Rutgers football has issues to fix, and it better fix them fast: 'That was a clunker'
PISCATAWAY – Unacceptable. Unbelievable. Uninspiring.
Pick whatever word you want to use and it would apply to the performance Rutgers football delivered on Saturday.
The Scarlet Knights failed to show up and forced their home fans to endure an ugly 42-7 loss to Wisconsin at SHI Stadium, Rutgers’ second consecutive loss and a defeat that left far more questions about this team’s potential for the rest of the season than answers.
And if you wanted to know what the fans thought, just listen to the chorus of boos that broke out on at least three separate occasions.
“This was a clunker,” coach Greg Schiano said. “I don't want to overreact but I do certainly have to look at everything, and you can go into all the reasons but at the end of the day, that doesn't matter. You can't have that.”

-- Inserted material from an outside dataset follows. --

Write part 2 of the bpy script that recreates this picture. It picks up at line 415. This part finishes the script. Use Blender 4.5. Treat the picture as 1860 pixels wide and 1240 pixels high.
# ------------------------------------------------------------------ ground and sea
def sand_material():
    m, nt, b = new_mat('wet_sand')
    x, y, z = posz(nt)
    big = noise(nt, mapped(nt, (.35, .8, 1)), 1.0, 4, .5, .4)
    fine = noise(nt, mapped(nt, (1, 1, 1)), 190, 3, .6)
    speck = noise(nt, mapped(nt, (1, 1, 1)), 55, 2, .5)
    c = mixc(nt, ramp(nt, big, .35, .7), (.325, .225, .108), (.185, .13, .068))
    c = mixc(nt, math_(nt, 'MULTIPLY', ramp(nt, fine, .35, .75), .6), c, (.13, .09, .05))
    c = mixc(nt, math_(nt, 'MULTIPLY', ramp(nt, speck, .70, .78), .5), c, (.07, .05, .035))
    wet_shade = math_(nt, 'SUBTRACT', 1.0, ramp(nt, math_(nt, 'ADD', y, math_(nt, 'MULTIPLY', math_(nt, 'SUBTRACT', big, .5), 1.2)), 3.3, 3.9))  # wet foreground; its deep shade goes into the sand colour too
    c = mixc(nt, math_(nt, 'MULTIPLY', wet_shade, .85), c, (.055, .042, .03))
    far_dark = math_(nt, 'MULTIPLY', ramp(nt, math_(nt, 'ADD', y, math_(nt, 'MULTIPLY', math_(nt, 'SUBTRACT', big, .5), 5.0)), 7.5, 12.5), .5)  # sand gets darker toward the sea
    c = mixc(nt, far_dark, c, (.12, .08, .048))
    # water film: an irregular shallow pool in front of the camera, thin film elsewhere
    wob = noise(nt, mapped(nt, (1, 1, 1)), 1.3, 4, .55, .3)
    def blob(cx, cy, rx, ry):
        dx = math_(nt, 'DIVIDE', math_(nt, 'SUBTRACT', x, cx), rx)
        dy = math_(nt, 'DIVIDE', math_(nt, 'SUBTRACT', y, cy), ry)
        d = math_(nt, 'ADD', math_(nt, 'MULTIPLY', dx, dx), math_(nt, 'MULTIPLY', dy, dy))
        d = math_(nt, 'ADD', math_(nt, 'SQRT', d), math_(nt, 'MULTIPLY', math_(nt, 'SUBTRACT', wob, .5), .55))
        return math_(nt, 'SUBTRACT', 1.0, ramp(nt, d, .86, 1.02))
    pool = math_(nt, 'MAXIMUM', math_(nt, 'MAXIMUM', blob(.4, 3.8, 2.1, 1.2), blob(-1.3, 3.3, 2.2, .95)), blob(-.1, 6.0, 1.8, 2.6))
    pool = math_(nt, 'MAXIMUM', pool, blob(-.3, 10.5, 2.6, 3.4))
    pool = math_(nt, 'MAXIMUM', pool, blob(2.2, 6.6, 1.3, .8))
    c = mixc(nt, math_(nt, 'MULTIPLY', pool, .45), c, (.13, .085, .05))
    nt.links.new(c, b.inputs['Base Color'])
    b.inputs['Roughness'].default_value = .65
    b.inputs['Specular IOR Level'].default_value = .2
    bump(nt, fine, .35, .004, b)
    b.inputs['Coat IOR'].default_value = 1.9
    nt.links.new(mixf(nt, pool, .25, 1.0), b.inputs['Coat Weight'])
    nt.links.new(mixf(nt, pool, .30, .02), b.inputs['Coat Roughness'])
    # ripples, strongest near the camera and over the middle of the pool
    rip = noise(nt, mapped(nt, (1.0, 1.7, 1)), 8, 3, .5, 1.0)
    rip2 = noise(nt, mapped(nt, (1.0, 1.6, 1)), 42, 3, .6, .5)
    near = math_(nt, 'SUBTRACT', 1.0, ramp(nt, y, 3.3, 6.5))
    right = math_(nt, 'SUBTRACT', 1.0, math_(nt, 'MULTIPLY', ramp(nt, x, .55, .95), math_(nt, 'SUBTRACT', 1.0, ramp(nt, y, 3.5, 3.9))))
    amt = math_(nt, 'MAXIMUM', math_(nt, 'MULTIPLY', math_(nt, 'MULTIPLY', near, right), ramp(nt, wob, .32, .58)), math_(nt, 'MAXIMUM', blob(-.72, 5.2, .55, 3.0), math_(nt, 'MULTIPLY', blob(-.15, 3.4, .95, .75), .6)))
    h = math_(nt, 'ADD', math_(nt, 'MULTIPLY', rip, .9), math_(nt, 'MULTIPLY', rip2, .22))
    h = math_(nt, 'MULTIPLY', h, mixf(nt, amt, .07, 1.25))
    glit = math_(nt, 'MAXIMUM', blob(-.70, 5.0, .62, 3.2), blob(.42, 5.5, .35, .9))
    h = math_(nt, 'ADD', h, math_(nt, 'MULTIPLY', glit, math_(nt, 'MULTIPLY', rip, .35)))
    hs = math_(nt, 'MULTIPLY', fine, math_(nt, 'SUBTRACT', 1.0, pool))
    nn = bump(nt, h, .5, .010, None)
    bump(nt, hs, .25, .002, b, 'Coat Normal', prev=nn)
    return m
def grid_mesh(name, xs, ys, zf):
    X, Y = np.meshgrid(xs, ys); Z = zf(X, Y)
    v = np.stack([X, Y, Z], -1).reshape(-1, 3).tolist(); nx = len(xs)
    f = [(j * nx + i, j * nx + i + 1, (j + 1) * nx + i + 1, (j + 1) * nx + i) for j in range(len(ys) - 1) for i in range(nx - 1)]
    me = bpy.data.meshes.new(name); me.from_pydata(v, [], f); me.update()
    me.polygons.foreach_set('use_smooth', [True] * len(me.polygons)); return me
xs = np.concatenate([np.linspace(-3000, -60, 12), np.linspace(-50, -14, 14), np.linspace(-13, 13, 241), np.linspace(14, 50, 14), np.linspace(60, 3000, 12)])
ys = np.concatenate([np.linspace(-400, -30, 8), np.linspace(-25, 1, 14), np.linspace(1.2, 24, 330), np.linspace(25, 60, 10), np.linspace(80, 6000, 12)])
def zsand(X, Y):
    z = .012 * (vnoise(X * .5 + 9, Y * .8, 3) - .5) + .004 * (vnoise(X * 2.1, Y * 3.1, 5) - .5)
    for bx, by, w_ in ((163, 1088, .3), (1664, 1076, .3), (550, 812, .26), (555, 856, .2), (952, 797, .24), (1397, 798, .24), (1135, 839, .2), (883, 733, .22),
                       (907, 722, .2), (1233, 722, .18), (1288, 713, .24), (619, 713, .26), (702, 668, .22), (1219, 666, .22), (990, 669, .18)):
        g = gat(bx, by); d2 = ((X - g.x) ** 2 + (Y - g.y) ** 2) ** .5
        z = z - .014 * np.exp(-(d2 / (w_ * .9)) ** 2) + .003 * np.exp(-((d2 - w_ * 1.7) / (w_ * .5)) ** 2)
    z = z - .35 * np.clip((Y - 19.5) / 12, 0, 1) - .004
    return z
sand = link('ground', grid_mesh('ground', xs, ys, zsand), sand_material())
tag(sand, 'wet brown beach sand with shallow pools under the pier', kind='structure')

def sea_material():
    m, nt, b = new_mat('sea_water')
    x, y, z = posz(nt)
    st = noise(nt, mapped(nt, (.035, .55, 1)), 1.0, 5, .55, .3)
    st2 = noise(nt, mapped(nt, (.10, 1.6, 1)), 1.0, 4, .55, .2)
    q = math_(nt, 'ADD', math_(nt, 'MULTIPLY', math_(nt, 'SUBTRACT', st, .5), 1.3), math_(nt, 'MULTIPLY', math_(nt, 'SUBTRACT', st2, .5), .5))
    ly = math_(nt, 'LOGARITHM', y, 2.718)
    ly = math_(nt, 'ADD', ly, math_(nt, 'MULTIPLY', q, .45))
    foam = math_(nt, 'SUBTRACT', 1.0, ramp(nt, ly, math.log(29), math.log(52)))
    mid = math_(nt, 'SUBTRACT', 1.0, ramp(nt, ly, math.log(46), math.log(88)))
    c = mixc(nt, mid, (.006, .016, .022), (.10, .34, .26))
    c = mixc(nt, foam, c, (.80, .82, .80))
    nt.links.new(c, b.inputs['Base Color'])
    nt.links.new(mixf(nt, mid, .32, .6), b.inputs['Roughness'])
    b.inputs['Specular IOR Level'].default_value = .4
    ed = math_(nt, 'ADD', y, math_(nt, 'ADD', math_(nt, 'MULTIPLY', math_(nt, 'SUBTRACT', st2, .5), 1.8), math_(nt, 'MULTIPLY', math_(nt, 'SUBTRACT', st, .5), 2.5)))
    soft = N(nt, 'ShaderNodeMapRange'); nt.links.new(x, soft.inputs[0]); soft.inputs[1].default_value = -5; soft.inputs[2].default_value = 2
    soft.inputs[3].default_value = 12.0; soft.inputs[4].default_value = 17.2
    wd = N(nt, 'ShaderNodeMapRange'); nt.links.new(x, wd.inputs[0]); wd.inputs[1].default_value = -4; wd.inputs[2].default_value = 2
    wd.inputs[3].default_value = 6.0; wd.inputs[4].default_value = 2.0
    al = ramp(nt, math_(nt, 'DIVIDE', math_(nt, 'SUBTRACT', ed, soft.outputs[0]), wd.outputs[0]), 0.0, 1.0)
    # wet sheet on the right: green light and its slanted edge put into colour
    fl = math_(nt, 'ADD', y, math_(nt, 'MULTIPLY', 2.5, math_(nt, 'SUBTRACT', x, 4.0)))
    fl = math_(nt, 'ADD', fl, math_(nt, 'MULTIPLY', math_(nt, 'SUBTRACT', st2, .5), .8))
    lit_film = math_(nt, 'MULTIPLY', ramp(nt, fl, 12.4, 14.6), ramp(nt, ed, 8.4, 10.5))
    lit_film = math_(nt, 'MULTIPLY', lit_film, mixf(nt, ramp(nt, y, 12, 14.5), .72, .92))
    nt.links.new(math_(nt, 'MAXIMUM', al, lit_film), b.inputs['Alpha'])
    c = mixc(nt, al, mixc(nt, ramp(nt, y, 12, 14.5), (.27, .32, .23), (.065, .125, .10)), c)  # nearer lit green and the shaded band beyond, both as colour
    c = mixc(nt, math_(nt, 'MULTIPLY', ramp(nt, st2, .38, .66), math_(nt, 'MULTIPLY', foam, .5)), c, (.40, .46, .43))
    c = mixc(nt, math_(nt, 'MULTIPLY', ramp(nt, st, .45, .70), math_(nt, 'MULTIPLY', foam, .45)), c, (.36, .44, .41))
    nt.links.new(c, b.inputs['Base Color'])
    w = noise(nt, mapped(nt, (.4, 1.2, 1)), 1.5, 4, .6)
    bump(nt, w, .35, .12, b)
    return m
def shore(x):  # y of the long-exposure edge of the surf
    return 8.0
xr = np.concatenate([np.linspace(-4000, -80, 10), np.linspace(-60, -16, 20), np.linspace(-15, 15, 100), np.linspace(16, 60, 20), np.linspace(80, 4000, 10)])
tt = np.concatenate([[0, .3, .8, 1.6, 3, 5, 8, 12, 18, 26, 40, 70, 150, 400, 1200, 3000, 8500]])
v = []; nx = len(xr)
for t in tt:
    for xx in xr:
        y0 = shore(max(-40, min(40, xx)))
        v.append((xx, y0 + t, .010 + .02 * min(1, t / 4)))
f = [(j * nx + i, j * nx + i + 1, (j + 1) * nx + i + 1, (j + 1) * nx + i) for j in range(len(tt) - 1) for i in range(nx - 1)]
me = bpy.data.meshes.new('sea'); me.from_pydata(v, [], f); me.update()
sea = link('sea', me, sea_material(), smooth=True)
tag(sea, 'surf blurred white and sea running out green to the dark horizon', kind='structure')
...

There are still six more regular-season games remaining, starting next Saturday against a beatable UCLA team.
There are still six more games to get this season back on track, six more opportunities for Rutgers to show that this still can be a memorable season.
But not if the issues that have suddenly struck the Scarlet Knights aren’t resolved.
Rutgers needs to fix them. And fast.
Because what happened on Saturday was downright confounding. Three years ago, the Scarlet Knights lost 52-3 to Wisconsin, also at SHI Stadium.
But that loss made sense. It was the second year of this rebuild under Schiano. Depth was an issue and so was talent. The Scarlet Knights lacked the ability to compete with a good Wisconsin team.
Last season, on the road, Rutgers lost to the Badgers by 11 points.
The Scarlet Knights were closing the gap.
But this latest showing from Rutgers was surprising because of the discrepancy between expectations and results.
The Scarlet Knights are a better team than they were three years ago. They came into this season carrying big expectations – both externally and internally.
So for Rutgers to get thoroughly outplayed at home – even while battling multiple injuries to defensive starters – was difficult to fathom.
A visibly frustrated Schiano after the game was at a loss.
“I'm not moving on to UCLA and all that stuff,” Schiano said. “I'm going to look at Rutgers. Figure out what, as a leader of this program, I need to do and then talk with my staff and we'll out to do it. I know we have really good young men in our program, and they will respond. But you know, it's a tough pill to swallow.”
It’s hard to understand how Rutgers could only finish with 271 total yards of offense, or how quarterback Athan Kaliakmanis could go 12-of-32 passing for 103 yards with one interception – multiple drops by receivers dented that stat line, but so did multiple inaccurate throws.
It’s also hard to understand how a defense – even one battling multiple injuries – could surrender 549 total yards and 309 rushing yards to an offense that's without its starting quarterback, leading rusher and some of its top receivers.
“It was a slow start, it was a slow middle and it was a slow end,” Schiano said. “Like I have to really examine what we're doing, who is doing it, how we're doing it. I thought we played better defensively a week ago and then certainly not today.”
Rutgers has a week to make corrections before hosting UCLA in a game that could either get this season moving in the right direction again or send it more off the rails.
The Scarlet Knights need to fix this offense – again.
They need to fix this defense.
Because while they have winnable games ahead, nothing is guaranteed in the Big Ten.
Just ask Maryland, which suffered a 27-point loss Friday night to a wayward Northwestern team.
What Rutgers showed against Wisconsin was indeed unacceptable.
“Sometimes you get off the track and you don't even realize how you got there,” Schiano said. “So we've got to step back and reassess. You don't have a lot of time. Good thing it was a noon game. We have some time today, a lot of time tomorrow, and then we've got to get into UCLA.”
Somewhere in that time better be some answers.